Training in the Sweet Spot is the optimal way to build sustained power (but not peak power.) You can gauge riding in the Sweet Spot by Rate of Perceived Exertion (RPE): you’re riding harder than at a conversational pace but aren’t starting to breathe very rapidly. You should still be able to say a word or two but not more. If you’re training with power, the Sweet Spot is 93-97% of Lactate Threshold or 88–94% of FTP.
The workout:
- Repeat 3 to 6 times [4 minutes in the Sweet Spot and 2 minutes easy]. The easy recovery part by RPE is at a conversational or slower pace, <83% of LT or <75% of FTP.
If you can do 6 reps, then progress to:
- Repeat 3 to 6 times [5 minutes in the Sweet Spot and 2.5 minutes easy]. The easy recovery interval is always 1/2 the Sweet Spot interval.
Over several workouts build until you can do all 6 repeats, and then progress to:
- Repeat 3 to 6 times [6 minutes in the Sweet Spot and 3 minutes easy].
- As you progress, you can add another minute, with rest being half the total time in the Sweet Spot.
Additional Resources:
See my eArticle Intensity 2016: Using Perceived Exertion, a Heart Rate Monitor or Power Meter to Maximize Training Effectiveness.

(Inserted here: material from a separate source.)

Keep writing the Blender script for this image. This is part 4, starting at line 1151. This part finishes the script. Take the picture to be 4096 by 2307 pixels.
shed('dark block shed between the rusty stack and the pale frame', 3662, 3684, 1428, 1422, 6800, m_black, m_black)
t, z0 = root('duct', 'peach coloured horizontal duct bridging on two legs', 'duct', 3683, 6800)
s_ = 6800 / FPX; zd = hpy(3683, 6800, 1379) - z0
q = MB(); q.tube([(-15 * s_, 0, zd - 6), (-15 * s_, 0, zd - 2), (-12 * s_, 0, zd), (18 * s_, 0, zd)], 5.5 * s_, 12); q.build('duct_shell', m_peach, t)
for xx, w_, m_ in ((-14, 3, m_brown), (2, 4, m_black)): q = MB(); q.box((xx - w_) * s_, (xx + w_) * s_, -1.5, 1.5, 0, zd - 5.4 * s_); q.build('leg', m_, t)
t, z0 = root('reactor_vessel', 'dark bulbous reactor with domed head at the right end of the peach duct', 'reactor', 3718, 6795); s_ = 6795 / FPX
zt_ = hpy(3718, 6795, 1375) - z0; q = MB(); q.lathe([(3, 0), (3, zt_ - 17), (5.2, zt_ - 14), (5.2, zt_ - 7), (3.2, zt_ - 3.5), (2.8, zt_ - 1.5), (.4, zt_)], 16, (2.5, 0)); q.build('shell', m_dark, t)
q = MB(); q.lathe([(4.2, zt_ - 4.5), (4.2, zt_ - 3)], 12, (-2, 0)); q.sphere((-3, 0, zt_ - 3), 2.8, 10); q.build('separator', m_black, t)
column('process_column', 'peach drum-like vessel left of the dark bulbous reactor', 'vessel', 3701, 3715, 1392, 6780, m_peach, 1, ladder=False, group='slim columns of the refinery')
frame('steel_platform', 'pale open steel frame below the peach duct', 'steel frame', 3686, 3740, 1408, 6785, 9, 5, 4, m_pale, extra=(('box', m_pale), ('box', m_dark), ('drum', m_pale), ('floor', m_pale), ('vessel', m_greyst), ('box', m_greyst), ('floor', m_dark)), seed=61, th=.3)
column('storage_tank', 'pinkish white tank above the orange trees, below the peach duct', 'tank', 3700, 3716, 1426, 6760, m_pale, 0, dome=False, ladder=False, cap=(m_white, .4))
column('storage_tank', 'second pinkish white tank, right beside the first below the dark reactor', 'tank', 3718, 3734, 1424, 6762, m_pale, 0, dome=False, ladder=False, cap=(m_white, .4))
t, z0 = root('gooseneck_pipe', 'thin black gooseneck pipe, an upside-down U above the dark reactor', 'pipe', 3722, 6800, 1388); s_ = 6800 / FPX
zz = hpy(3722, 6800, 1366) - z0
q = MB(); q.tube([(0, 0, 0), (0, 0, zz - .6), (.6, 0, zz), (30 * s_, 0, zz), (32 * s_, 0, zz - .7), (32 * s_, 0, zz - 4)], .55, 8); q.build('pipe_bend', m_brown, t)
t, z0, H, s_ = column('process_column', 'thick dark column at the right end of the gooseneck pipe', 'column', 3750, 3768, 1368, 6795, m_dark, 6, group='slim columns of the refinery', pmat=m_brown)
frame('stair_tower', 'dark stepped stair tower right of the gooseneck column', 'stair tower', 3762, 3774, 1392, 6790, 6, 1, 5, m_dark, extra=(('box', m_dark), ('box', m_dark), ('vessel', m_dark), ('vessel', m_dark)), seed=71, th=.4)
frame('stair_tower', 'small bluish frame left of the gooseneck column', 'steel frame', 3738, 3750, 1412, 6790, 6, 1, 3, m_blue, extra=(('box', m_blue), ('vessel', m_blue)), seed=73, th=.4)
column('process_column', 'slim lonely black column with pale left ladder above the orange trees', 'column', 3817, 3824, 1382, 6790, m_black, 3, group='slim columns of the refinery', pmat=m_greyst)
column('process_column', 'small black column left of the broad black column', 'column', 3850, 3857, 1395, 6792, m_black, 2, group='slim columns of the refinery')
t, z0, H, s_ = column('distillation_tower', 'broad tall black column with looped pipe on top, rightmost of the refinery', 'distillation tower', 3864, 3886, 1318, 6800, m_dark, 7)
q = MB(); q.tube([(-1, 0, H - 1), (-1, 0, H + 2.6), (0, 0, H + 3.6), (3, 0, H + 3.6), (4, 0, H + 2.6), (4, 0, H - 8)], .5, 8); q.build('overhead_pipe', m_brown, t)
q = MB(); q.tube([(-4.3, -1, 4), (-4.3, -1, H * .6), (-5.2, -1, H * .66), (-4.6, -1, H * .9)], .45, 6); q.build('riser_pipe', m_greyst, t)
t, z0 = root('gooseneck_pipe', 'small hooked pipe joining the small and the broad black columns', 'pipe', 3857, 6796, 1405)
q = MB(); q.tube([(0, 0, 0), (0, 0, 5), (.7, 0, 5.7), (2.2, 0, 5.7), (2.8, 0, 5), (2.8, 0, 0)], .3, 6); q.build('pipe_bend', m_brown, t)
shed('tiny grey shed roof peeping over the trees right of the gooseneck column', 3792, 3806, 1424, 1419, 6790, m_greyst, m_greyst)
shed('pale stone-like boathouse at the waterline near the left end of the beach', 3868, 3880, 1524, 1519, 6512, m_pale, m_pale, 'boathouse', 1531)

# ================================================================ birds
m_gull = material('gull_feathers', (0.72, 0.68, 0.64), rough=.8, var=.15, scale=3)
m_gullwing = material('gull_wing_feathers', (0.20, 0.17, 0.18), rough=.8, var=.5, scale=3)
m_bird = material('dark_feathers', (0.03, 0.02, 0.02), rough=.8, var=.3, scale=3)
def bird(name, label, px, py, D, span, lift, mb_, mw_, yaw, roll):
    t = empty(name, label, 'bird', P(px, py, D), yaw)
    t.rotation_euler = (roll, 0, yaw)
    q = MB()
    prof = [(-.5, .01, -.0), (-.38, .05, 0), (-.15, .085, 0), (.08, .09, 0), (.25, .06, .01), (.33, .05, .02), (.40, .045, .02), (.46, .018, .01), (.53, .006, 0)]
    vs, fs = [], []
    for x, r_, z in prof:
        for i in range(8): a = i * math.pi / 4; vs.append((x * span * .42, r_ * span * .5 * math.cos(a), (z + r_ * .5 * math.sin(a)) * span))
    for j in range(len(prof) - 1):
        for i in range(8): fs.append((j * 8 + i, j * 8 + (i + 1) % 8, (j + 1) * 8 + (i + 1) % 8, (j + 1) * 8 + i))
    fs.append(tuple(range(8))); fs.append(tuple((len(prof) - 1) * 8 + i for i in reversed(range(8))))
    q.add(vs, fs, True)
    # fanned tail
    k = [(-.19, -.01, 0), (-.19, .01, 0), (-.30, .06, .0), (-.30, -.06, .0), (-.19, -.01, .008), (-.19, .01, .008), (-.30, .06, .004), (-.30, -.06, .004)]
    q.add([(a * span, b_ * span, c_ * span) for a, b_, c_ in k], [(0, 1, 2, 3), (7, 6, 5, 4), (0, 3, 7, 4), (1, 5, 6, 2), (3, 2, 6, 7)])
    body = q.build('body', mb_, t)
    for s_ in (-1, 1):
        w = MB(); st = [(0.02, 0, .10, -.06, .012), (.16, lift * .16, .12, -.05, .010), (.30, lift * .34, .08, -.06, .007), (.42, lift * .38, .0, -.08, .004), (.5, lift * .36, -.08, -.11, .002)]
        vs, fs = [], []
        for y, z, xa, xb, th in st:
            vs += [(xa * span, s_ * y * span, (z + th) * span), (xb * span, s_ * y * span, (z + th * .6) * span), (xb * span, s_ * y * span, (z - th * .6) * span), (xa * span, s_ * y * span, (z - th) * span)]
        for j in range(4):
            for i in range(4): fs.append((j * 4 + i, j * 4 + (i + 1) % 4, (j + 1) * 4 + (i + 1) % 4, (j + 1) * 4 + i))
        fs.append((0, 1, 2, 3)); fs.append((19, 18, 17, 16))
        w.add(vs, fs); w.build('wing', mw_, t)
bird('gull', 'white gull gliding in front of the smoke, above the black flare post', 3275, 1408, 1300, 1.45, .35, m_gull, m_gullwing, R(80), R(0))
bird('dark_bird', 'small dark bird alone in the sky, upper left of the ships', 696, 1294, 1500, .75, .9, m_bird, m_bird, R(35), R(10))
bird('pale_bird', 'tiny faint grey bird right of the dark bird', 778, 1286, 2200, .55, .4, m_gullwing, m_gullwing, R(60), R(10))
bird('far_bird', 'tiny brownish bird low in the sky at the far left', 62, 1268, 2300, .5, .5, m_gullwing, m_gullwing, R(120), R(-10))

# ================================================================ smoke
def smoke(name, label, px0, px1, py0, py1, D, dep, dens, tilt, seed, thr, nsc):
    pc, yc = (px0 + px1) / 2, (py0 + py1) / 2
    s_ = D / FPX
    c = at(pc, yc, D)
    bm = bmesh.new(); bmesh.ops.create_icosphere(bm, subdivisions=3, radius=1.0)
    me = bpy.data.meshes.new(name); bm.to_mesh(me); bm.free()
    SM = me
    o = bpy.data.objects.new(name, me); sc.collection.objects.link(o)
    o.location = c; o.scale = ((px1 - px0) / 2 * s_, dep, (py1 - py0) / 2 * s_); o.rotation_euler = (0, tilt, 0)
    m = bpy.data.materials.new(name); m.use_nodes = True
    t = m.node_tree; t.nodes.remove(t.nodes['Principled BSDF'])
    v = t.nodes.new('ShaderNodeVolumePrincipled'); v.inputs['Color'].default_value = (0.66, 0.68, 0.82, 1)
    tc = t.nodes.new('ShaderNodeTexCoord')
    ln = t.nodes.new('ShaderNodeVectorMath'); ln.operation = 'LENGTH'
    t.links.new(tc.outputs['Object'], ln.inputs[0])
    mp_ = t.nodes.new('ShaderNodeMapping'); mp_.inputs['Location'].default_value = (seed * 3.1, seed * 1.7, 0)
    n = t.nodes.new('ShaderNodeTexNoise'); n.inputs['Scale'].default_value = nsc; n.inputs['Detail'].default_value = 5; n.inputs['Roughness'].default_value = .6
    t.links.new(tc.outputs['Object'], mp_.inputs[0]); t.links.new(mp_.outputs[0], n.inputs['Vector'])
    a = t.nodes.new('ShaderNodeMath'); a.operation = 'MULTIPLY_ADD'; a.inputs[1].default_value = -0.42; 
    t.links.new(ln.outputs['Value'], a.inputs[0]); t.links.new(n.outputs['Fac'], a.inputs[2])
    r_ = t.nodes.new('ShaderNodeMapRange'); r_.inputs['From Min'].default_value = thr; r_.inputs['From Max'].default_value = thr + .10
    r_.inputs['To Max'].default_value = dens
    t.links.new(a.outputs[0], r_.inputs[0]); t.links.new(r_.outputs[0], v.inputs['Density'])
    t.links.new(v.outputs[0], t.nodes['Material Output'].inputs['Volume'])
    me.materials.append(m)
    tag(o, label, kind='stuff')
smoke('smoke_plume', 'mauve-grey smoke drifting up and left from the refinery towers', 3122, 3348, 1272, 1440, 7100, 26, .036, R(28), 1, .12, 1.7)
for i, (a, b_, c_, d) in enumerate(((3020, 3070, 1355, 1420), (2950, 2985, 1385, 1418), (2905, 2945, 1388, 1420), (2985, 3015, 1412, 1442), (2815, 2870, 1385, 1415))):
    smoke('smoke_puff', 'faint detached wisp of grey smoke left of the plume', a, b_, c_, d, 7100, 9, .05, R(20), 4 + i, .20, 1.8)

The eArticle provides 10 different sets of workouts for 10 different training objectives. Each set includes 5 to 10 workouts, both structured interval-type workouts and unstructured free-form workouts. Just $4.99; $4.24 for Premium Members!
Sprints
The purpose is to increase your power by improving the way your nervous system controls your muscles. In other words, you don’t need bigger or stronger muscles, you just need to use the ones you have more effectively!
A muscle is composed of motor units. A motor unit is a muscle fiber and the nerve that controls it. When you pedal, your motor units don’t naturally all fire at exactly the same time, so you’re wasting power. When you sprint, you’re demanding peak power and your body learns to coordinate the firing of all of the motor units. It’s like dialing in the timing on your car engine.
The workout:
- Shift to a fairly hard gear, e.g., a 53 x 15, and sprint flat out for 30 seconds. If your cadence is under 60 rpm, then use a lower gear so that you’re pedaling 5 to 10 rpms faster than your normal cadence.
If you’re training by RPE your legs are screaming!
If you’re training by heart rate then ignore your HRM during the sprint — the increase in heart rate lags the increase in effort, so your HR won’t get up there until after you’ve sprinted!
If you’re training by power then try to produce the same peak power on all three sprints.
- Shift back down and pedal until you’re fully recovered — don’t rush it — 10 minutes or more of recovery before the next sprint is fine. By RPE this recovery phase is at a conversational pace, 69 – 83% of LT or 56 – 75% of FTP.
- Shift back to the hard gear and do another 30-second sprint. Get plenty of recovery.
Then do a third sprint.
As you get fitter you can either increase the duration of the sprints, three by 35 seconds, three by 40 seconds, etc., or decrease the recovery between sprints.
VO2 Max
The purpose is to increase your VO2 max, the maximum amount of oxygen that your working muscles can use. You can increase your VO2 max through long endurance rides — hard to do in the winter — or through very short intense efforts.
Michelle Grainger taught me the workout. This is similar to sprinting; however, you don’t get full recovery between your max efforts.
- Repeat 3 to 5 times: [20 seconds flat out, 40 seconds very easy and then four minutes tempo pace.] By RPE the tempo pace is the pace at which you can still talk but can’t whistle, 84-94% of LT, 76-90% of FTP.
When you can do five repeats, then decrease the tempo duration:
- Repeat 3 to 5 times: [20 seconds flat out, 40 seconds very easy and then just three minutes tempo pace.]
Or you can increase the duration of the max effort:
- Repeat 3 to 5 times: [30 seconds flat out, 30 seconds very easy and then four minutes tempo.]
How to Maximize Your Benefit
To get maximum benefit, do the same workout, for example Sweet Spot, for several weeks and then switch workouts. The intensity workouts (Sweet Spot, Sprinting and VO2 max) are described in increasing difficulty. So start with several weeks of Sweet Spot.
However, doing the same workout (progressively harder each time) can get pretty boring — I mix them up.
You can do the one-leg pedaling as many as three or four times a week — you could even include it in the warm-up for one of the other workouts.
Because the Sweet Spot, Sprinting and VO2 Max workouts are hard, you should only do them once or twice a week. You should have a recovery day before and after each of these three workouts, and if you’re doing them twice a week, then at least one recovery day between the workouts.
Rollers Help Develop a Smooth Stroke
Also in this issue, Brandon Bilyeu reviews Kinetic’s Z rollers. Rollers are another great tool to complement riding the trainer. Riding rollers is the best way to develop a smooth, round pedal stroke. If you are skilled at riding the rollers, you can also use the rollers to do long, steady, higher-intensity workouts like the Sweet Spot workout. However, the sprints and VO2 max workouts are impossible to do on the rollers.
Daylight savings time is just over a week away and spring is officially just over two weeks away. Hopefully, you and I can get on the road soon! The trainer workouts are still very useful workouts to do during the week and on days that don’t allow you to ride outside. And except for one-leg pedaling, you can do them on the road as well.
Actually, DST is 3 just DAYS away (March 12).
Paulie, pretty sure Coach Hughes was basing it on the day he wrote this!
Sprints and anything else you can do on the road can be done on E-motion rollers.